Another day, as Bryant wandered the trail in front of me with his camera, his right hand shot up in the air: a signal to stop.
“What?” I asked.
“Elk,” he whispered.
“Where?”
He pointed. All I saw were sword ferns. Then a female elk raised her head. She froze. Behind her, a second elk lifted a foreleg. She set it down. She stood still. A third elk moved. And a fourth. For almost 10 minutes, their buff hides rose from and receded into the green as they passed before us. A Pacific wren trilled. It was magical.
BUT MAGIC CAN BE exhausting, and Olympic wore me out. In that week, Bryant estimated we covered 70 miles, most of it off-trail. The last afternoon, I expected to rest. Not Bryant. Invigorated after a week of not drinking, he wanted to use up every minute.
Earlier on the trail, he’d noticed a rivulet crossing our path. To me, it was just water. To Bryant, it was a sign. He suspected that hidden deep in the woods lay the rivulet’s source, which he guessed was a waterfall. My map didn’t indicate any water where he wanted to go, but Bryant didn’t care. So when he suggested we head off-trail to find this hoped-for waterfall, I nearly lost it. Was he nuts? But as he set off, I knew it was catch up or stay at camp.

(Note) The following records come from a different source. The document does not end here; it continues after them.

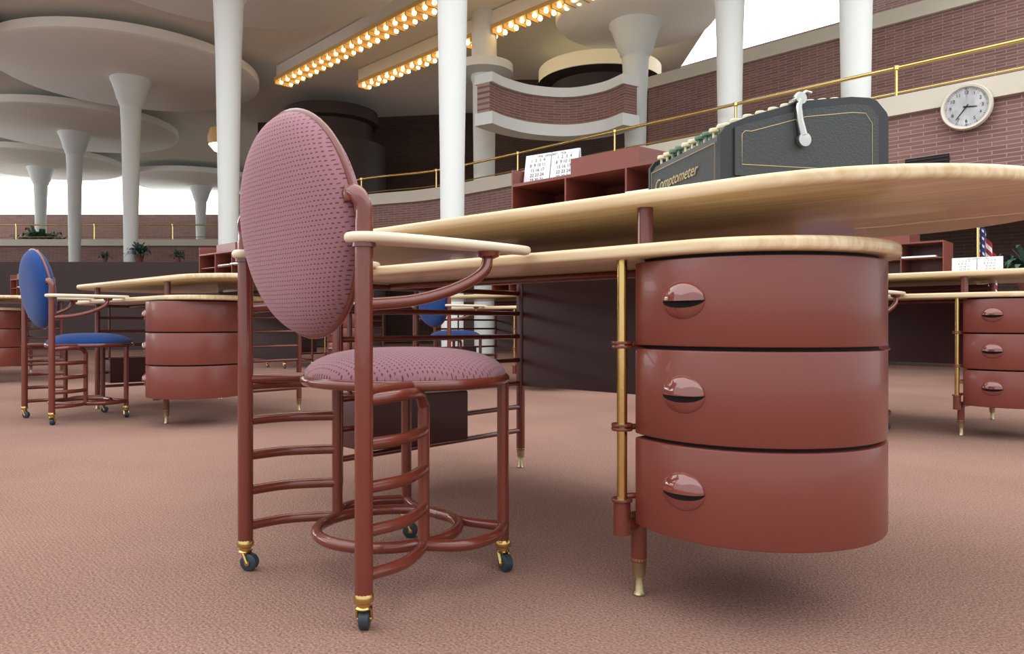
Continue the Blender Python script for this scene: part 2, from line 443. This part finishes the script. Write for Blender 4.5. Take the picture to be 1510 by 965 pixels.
# ---------------------------------------------------------------- CHAIR
def chair_meshes(fab):
    out={}
    bw,fw,fy=0.236,0.18,0.412
    A=Acc(); r=0.0168
    bc=Vector((0,0.006,0.761)); tilt=math.radians(8)
    up=Vector((0,-math.sin(tilt),math.cos(tilt))); nr=Vector((0,-math.cos(tilt),-math.sin(tilt)))
    Mb=Matrix(((1,up.x,nr.x,bc.x),(0,up.y,nr.y,bc.y),(0,up.z,nr.z,bc.z),(0,0,0,1)))
    for s in (-1,1):
        tube(A,[(s*bw,0,0.055),(s*bw,0,0.2),(s*bw,0,0.4),(s*bw,0,0.6),(s*bw,0,0.75)],r,REDTUBE,16)
        tube(A,[(s*bw,0,0.745),(s*bw,0,0.77),(s*(bw-0.006),-0.004,0.79),(s*(bw-0.022),-0.006,0.802),(s*(bw-0.04),-0.006,0.80)],r*0.96,REDTUBE,14,sm=6)
        lathe(A,(s*(bw-0.03),-0.006,0.80),[(0,-0.018),(0.015,-0.014),(0.018,0),(0.015,0.014),(0,0.018)],REDTUBE,14)
        tube(A,[(s*fw,fy,0.055),(s*fw,fy,0.44)],0.0135,REDTUBE,14)
        mx,my=0.165,0.195
        for i,z in enumerate((0.42,0.34,0.26,0.18,0.10)):
            rr=0.0115
            if i==0 and s==1:
                tube(A,[(s*bw,0.0,z),(s*(bw-0.002),0.09,z+0.004),(s*(mx+0.02),my-0.03,z-0.002),(s*mx,my,z-0.03)],rr,REDTUBE,12,sm=6)
            else:
                tube(A,[(s*bw,0.0,z),(s*(bw-0.005),0.09,z),(s*(mx+0.028),my-0.035,z),(s*mx,my,z)],rr,REDTUBE,12,sm=6)
        tube(A,[(s*mx,my,0.098),(s*mx,my,0.395 if s==1 else 0.43)],0.0125,REDTUBE,12)
        tube(A,[(s*mx,my,0.10),(s*0.225,0.255,0.10),(s*0.225,0.34,0.10),(s*fw,fy,0.10)],0.0125,REDTUBE,12,sm=7)
        tube(A,[(s*0.0,0.375,0.10),(s*0.09,0.38,0.10),(s*fw,fy,0.10)],0.0115,REDTUBE,12,sm=6)
        tube(A,[(s*bw,0,0.595),(s*(bw+0.02),0.10,0.605),(s*(bw+0.035),0.19,0.63),(s*(bw+0.045),0.255,0.665),(s*(bw+0.04),0.275,0.703)],0.0115,REDTUBE,12,sm=7)
        tube(A,[(s*bw,-0.0,0.70),(s*bw,0.0,0.712)],0.022,REDTUBE,12)
        lathe(A,(s*(bw+0.04),0.275,0.698),[(0.012,-0.004),(0.022,0),(0.024,0.010)],REDTUBE,16)
    tube(A,[(0.158*math.cos(2*pi*k/40),0.225+0.158*math.sin(2*pi*k/40),0.10) for k in range(40)],0.0125,REDTUBE,12,closed=True)
    sx,sy,scy=0.232,0.224,0.275
    tube(A,[(sx*math.cos(2*pi*k/48),scy+sy*math.sin(2*pi*k/48),0.435) for k in range(48)],0.0115,REDTUBE,12,closed=True)
    tube(A,[(-bw,0.0,0.435),(-0.19,0.14,0.435)],0.0115,REDTUBE,10); tube(A,[(bw,0.0,0.435),(0.19,0.14,0.435)],0.0115,REDTUBE,10)
    prism(A,[(0.224*math.cos(2*pi*k/40),scy+0.216*math.sin(2*pi*k/40)) for k in range(40)],0.428,0.442,DARKRED)
    ba,bb=0.206,0.226
    band=[Mb@Vector((ba*1.005*math.cos(2*pi*k/64),bb*1.005*math.sin(2*pi*k/64),0.0)) for k in range(64)]
    tube(A,band,0.0075,REDTUBE,10,closed=True)
    out['frame']=A.mesh('chair_frame')
    A=Acc(); pad(A,Mb,ba+0.002,bb+0.002,0.064,0.048,fab,p=3.8); out['backrest_pad']=A.mesh('chair_back',60)
    A=Acc(); pad(A,Matrix.Translation((0,scy,0.444)),0.234,0.226,0.062,0.004,fab,p=3.0); out['seat_cushion']=A.mesh('chair_seat',60)
    A=Acc()
    for s in (-1,1):
        pts=[(bw-0.026,-0.022),(bw+0.012,-0.026),(bw+0.045,0.03),(bw+0.062,0.2),(bw+0.060,0.365),(bw+0.045,0.388),(bw+0.028,0.375),(bw+0.008,0.2),(bw-0.02,0.06)]
        P=[(p.x,p.y) for p in smooth_pts([(x,y,0) for x,y in pts],5,True)]
        if s==-1: P=[(-x,y) for x,y in P][::-1]
        prism(A,P,0.708,0.727,WOODARM,bev=0.008)
    out['armrests']=A.mesh('chair_arms',50)
    A=Acc()
    for i,(x,y) in enumerate([(-bw,0),(bw,0),(-fw,fy),(fw,fy)]):
        lathe(A,(x,y,0),[(0.0,0.040),(0.014,0.041),(0.016,0.044),(0.013,0.047),(0.013,0.052),(0.018,0.055),(0.019,0.060),(0.018,0.066),(0.0165,0.070)],BRASS,24)
        an=[0.6,2.4,0.9,-0.2][i]
        d=Vector((math.cos(an),math.sin(an),0)); sd=Vector((-d.y,d.x,0))
        c=Vector((x,y,0.0195))+d*0.010
        M=Matrix(((d.x,0,sd.x),(d.y,0,sd.y),(0,1,0)))
        lathe(A,c,[(0.006,-0.010),(0.016,-0.010),(0.0192,-0.008),(0.0195,0),(0.0192,0.008),(0.016,0.010),(0.006,0.010)],WHEEL,28,M)
        lathe(A,c,[(0,-0.0135),(0.006,-0.0135),(0.006,0.0135),(0,0.0135)],BRASS,12,M)
        for q in (-1,1):
            tube(A,[c+sd*q*0.0125,Vector((x,y,0.042))+sd*q*0.012],0.004,BRASS,8)
    out['casters']=A.mesh('chair_casters')
    return out
CP=chair_meshes(PINK); CB=chair_meshes(BLUE)
CANG=math.radians(-44.6)
def make_chair(x,y,M,ang=CANG):
    e=empty('office_armchair',(x,y,0),ang)
    for k,me in M.items(): child(k,me,e)
    return e

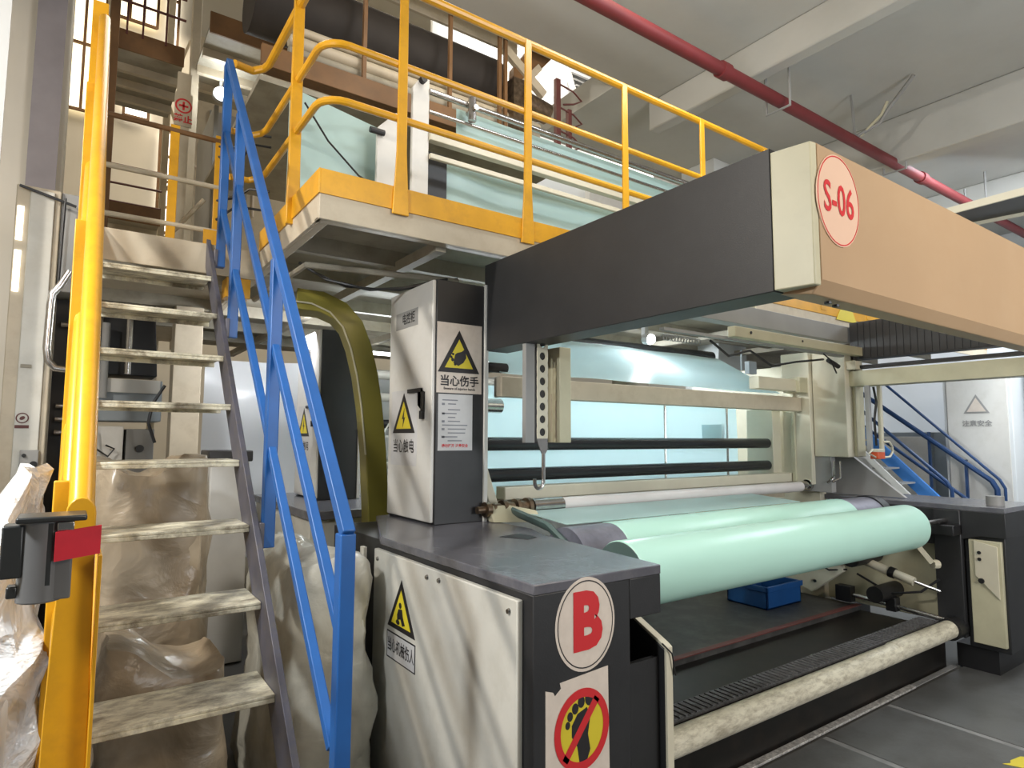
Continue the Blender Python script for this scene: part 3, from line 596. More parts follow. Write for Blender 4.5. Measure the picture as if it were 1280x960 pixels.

Bryant broke through underbrush and stormed up a steep hill. I tried to mimic him but kept slipping to the bottom. When I reached the top, panting, he told me we’d gone the wrong way. Time to turn around. He backtracked, confident as he struck out on another route. I tripped over a root. He scurried up a ridge. I crawled on my knees. He salamandared over a damp, enormous rock and disappeared. I cursed his name. Too far in to turn around, I kept going, exasperated and winded. Just when I was ready to give up, I heard, off to the left, water. I slid into a small crevasse and hoisted myself up the other side. By then I could feel the temperature drop. I snaked around a tree and stood slack-jawed at a waterfall nearly 100 feet high. The water tumbled over the edge in a riotous ivory plume. Droplets misted my glasses.
As if on cue, a shaft of sunlight struck the top of the falls, and the air seemed to dance with diamonds. Bryant took a dozen photos, and then we both sat in awe. Time disappeared. It was one of the most beautiful experiences of the trip.
As we left the next day, I felt a swirl of emotions: thrilled I’d made it out safe, sad the adventure was done, and mournful that while I’d be returning home, Bryant—who I realized had become my friend—was heading back to a gritty urban park, to face countless nights of homelessness. I couldn’t overlook that a man many people would disdain had given me a chance to see the world in a new way.
And along with the dirt and grime and smelly boots, I knew I was taking something else with me: a reminder that beauty exists in more than a tree or slug or waterfall. Beauty exists in people, too.
ROSETTE ROYALE is a Seattle-based writer and storyteller. He’s working on a book about his experience exploring Olympic National Park’s temperate rain forests with photographer Bryant Carlin.